Indonesian Political, Business & Finance News

Beware! Dozens of Indonesian Shares Could Fall Sharply Due to Iran Conflict

| Source: CNBC Translated from Indonesian | Finance

The conflict between the United States and Israel against Iran is once again causing concern in global financial markets, including Indonesia. As an emerging market, Indonesia’s domestic stock market faces increased risk of capital outflows as global sentiment deteriorates.

The pressure is typically felt most acutely on shares with high foreign ownership, large debt levels, and strong sensitivity to changes in global liquidity. In a risk-off situation, investors tend to reduce exposure to risky assets and redirect funds to instruments considered safer, such as gold, bonds, and money markets. These sentiment shifts are typically reflected in increased stock market volatility and weakening currency values in developing countries.

When global investors begin adjusting their portfolios, shares with high liquidity and large weightings in indices become the primary candidates for liquidation due to transaction efficiency. Several stock sectors are vulnerable to outflows because of the conflict:

Major Bank Stocks

Big-cap bank shares form the backbone of the Jakarta Stock Exchange Index and are core holdings for foreign investors. In a risk-off situation, global investment managers tend to reduce exposure in emerging markets and redirect funds to safe assets such as the US dollar or US government bonds. Indonesian big-cap banking stocks that could be affected include PT Bank Central Asia Tbk (BBCA), PT Bank Mandiri Tbk (BMRI), PT Bank Negara Indonesia Tbk (BBNI), and PT Bank Rakyat Indonesia Tbk (BBRI).

However, it should be noted that the correction risk from this conflict should have a temporary impact, as this represents more external pressure rather than fundamental weakness. If the market views this correction as opening more attractive valuations and potentially increasing dividends, then the prospects for these shares will return and they will become attractive again as long-term investment vehicles.

Other Blue-Chip Shares with Significant Foreign Investment

Beyond banking, blue-chip shares with high foreign exposure tend to become sources of liquidity when global volatility increases. Large-cap and liquid stocks are often the first choice for liquidation when global investors reduce risk. This phenomenon makes premier shares vulnerable to short-term pressure despite relatively stable operational performance. Price movements are more influenced by fund flows than fundamental changes.

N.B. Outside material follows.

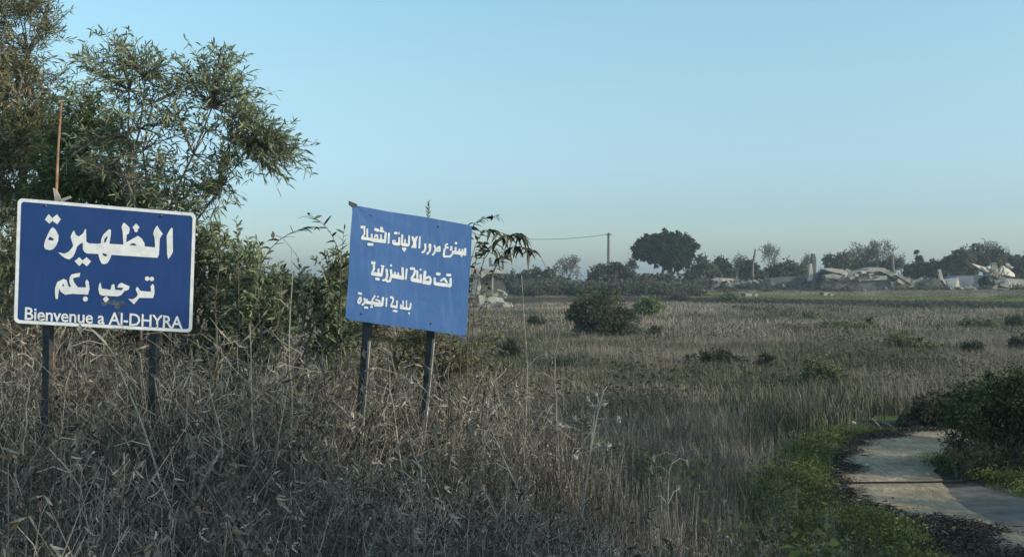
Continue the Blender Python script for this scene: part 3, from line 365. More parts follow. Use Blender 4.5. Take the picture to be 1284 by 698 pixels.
WARN3 = [[[[.0844,.7678],[.084,.7596],[.0871,.7519],[.0901,.7502],[.1158,.7531],[.1181,.7554],[.1186,.7635],[.1155,.7712],[.1124,.7729],[.0868,.77]]],[[[.1024,.7926],[.1072,.7889],[.1128,.788],[.1148,.7895],[.1226,.8158],[.1219,.8184],[.1171,.822],[.1115,.8229],[.1096,.8214],[.1018,.7952]]],[[[.1122,.8136],[.1177,.8144],[.1219,.8181],[.1222,.8207],[.1092,.85],[.107,.8516],[.1016,.8507],[.0973,.8471],[.097,.8444],[.11,.8151]]],[[[.1076,.8421],[.1067,.8482],[.1033,.8534],[.1009,.8541],[.0877,.8491],[.0864,.847],[.0872,.8409],[.0906,.8357],[.093,.835],[.1062,.8399]]],[[[.0958,.845],[.0902,.8463],[.085,.8446],[.0839,.8423],[.0866,.8167],[.0882,.8145],[.0938,.8132],[.0991,.8149],[.1002,.8172],[.0974,.8428]]],[[[.0968,.8223],[.0914,.821],[.0875,.817],[.0874,.8143],[.1007,.7894],[.1029,.788],[.1083,.7894],[.1122,.7934],[.1123,.7961],[.099,.821]]],[[[.1352,.7972],[.141,.7942],[.1473,.7944],[.1491,.7965],[.1532,.8324],[.1519,.8351],[.1461,.8381],[.1399,.8378],[.1381,.8357],[.134,.7999]]],[[[.1431,.8272],[.1485,.8301],[.1518,.8356],[.1513,.8386],[.1296,.8648],[.1269,.8656],[.1215,.8627],[.1182,.8572],[.1187,.8542],[.1404,.828]]],[[[.1527,.8406],[.1508,.8297],[.1539,.8187],[.1578,.8159],[.2787,.8128],[.2824,.8155],[.2843,.8264],[.2811,.8375],[.2772,.8403],[.1563,.8432]]],[[[.1547,.8019],[.1594,.7987],[.1648,.7983],[.1665,.7998],[.1721,.8242],[.1713,.8266],[.1666,.8297],[.1612,.8302],[.1595,.8286],[.1539,.8043]]],[[[.2206,.7561],[.226,.7574],[.23,.7615],[.2301,.7641],[.2129,.7965],[.2106,.7978],[.2052,.7965],[.2012,.7925],[.2011,.7898],[.2183,.7575]]],[[[.2019,.7901],[.2075,.7887],[.2129,.7903],[.214,.7926],[.2076,.8635],[.206,.8657],[.2004,.8671],[.1951,.8655],[.1939,.8632],[.2004,.7923]]],[[[.1935,.8722],[.1913,.8671],[.1916,.8613],[.1932,.8594],[.2101,.8545],[.2123,.8553],[.2145,.8604],[.2142,.8662],[.2125,.8681],[.1956,.873]]],[[[.2407,.774],[.2386,.7707],[.2384,.7667],[.2394,.7651],[.2519,.7595],[.2535,.7598],[.2556,.7631],[.2558,.7671],[.2548,.7687],[.2423,.7743]]],[[[.2263,.7987],[.2265,.7929],[.2293,.7877],[.2316,.7867],[.2658,.7951],[.2673,.7969],[.267,.8027],[.2642,.808],[.2619,.8089],[.2277,.8006]]],[[[.258,.8013],[.2627,.7982],[.2681,.7978],[.2698,.7994],[.2755,.8261],[.2747,.8285],[.2699,.8316],[.2645,.8319],[.2628,.8303],[.2571,.8037]]],[[[.2228,.8542],[.2216,.8494],[.2227,.8443],[.2244,.8428],[.2846,.8362],[.2864,.8373],[.2876,.8421],[.2865,.8472],[.2848,.8487],[.2246,.8553]]],[[[.1411,.882],[.14,.8747],[.1424,.8674],[.145,.8656],[.1718,.8661],[.1741,.868],[.1751,.8753],[.1728,.8825],[.1702,.8843],[.1434,.8838]]],[[[.2829,.7634],[.29,.7612],[.297,.7628],[.2987,.7656],[.2958,.8364],[.2939,.8393],[.2868,.8415],[.2798,.8399],[.2782,.8371],[.281,.7664]]],[[[.3134,.7643],[.3189,.7623],[.3244,.7632],[.3258,.7653],[.3266,.8399],[.3252,.8422],[.3197,.8443],[.3141,.8434],[.3127,.8413],[.312,.7667]]],[[[.3445,.7608],[.3443,.7529],[.3475,.7455],[.3505,.744],[.3724,.7471],[.3747,.7493],[.3749,.7572],[.3716,.7646],[.3687,.7662],[.3467,.763]]],[[[.37,.7595],[.3751,.7584],[.3798,.7601],[.3808,.7621],[.3771,.7903],[.3757,.7923],[.3706,.7933],[.3659,.7917],[.3649,.7896],[.3685,.7614]]],[[[.3673,.7858],[.3723,.7861],[.3765,.7889],[.3769,.7912],[.364,.8275],[.3622,.829],[.3571,.8288],[.353,.8259],[.3525,.8236],[.3654,.7874]]],[[[.354,.8399],[.353,.8307],[.3562,.8218],[.3595,.8197],[.4046,.822],[.4074,.8244],[.4084,.8335],[.4052,.8424],[.4018,.8445],[.3568,.8423]]],[[[.4004,.7753],[.406,.7733],[.4116,.7744],[.4129,.7765],[.4121,.8403],[.4107,.8427],[.4051,.8446],[.3996,.8435],[.3982,.8414],[.399,.7776]]],[[[.376,.8764],[.3749,.8691],[.3772,.8617],[.3798,.8599],[.4099,.8599],[.4123,.8617],[.4135,.8691],[.4112,.8764],[.4085,.8783],[.3784,.8783]]],[[[.4502,.7685],[.4545,.7667],[.4589,.7671],[.4601,.7687],[.4631,.8251],[.4621,.827],[.4578,.8289],[.4534,.8284],[.4522,.8268],[.4492,.7704]]],[[[.4295,.8087],[.4327,.804],[.4373,.8013],[.4395,.8019],[.4588,.8264],[.4589,.8288],[.4558,.8334],[.4511,.8361],[.449,.8356],[.4297,.811]]],[[[.432,.8422],[.4307,.8335],[.4333,.8248],[.4365,.8226],[.5132,.8222],[.5161,.8243],[.5174,.833],[.5147,.8418],[.5115,.844],[.4349,.8443]]],[[[.4784,.7609],[.4827,.7591],[.4871,.7596],[.4883,.7612],[.4919,.8297],[.4909,.8316],[.4866,.8334],[.4822,.8329],[.481,.8313],[.4774,.7629]]],[[[.5137,.7793],[.5201,.7776],[.5262,.7793],[.5275,.7818],[.5237,.8306],[.5219,.8331],[.5156,.8348],[.5095,.8331],[.5081,.8306],[.512,.7819]]],[[[.5181,.8733],[.5112,.8801],[.5028,.8776],[.5012,.8683],[.508,.8615],[.5165,.8639]]]]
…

Several Indonesian shares with the highest foreign ownership include PT Bank Danamon Tbk (BDMN), PT Bank CIMB Niaga Tbk (BNGA), PT Bank BTPN Tbk (BTPN), PT H.M Sampoerna Tbk (HMSP), PT Bank OCBC NISP Tbk (NISP), PT Astra International Tbk (ASII), and others.

Aviation Sector

The aviation sector also warrants attention, particularly due to its sensitivity to energy prices. Rising oil prices could increase aviation fuel costs and squeeze margins. However, sector dynamics are not always clear-cut. In some cases, airlines can pass on cost increases through fuel surcharges or ticket price adjustments, especially if travel demand remains strong and flight capacity is limited. Therefore, market response to aviation shares depends heavily on the duration and scale of oil price increases.

If the increase is temporary, its impact may be limited. Conversely, if it lasts long and is significant, the pressure on profitability would be more pronounced.

Currently, the aviation sector is experiencing significant pressure from Iran’s retaliatory strikes targeting US military bases scattered across several countries in the Middle East. From Dubai and Saudi Arabia to Qatar, escalating attacks across the Gulf region have caused several airports to temporarily restrict operations and airlines to cancel or divert flights.

The impact is felt not only by international transit passengers but also by Indonesian pilgrims heading to Umrah who have been forced to postpone or cancel trips due to safety concerns and schedule uncertainty. Several travel agencies have reported a surge in reschedule requests, whilst airlines have adjusted routes to avoid airspace deemed risky. These disruptions could potentially suppress international travel flows in the short term and increase airline operating costs due to longer route changes and increased aviation insurance premiums.

Moreover, Indonesian aviation shares remain burdened by high debt levels. Aviation stocks in Indonesia include PT Air Asia Indonesia Tbk (CMPP) and PT Garuda Indonesia Tbk (GIAA).

Shares with High Debt Levels

Additionally, companies with high debt levels warrant scrutiny, particularly those with obligations denominated in US dollars. When conflict drives dollar strength and increases global risk premiums, interest and principal payment burdens could rise. Exchange rate risk can widen pressure on financial statements, whilst refinancing costs become more expensive. In conditions of high uncertainty, markets typically become more selective and tend to avoid companies with large leverage and weak cash flows.

Several Indonesian shares with high US dollar-denominated debt include PT Indofood Sukses Makmur Tbk (INDF) along with its subsidiary PT Indofood CBP Sukses Makmur Tbk (ICBP), property developers PT Modernland Realty Tbk (MDLN) and PT Alam Sutera Tbk (ASRI).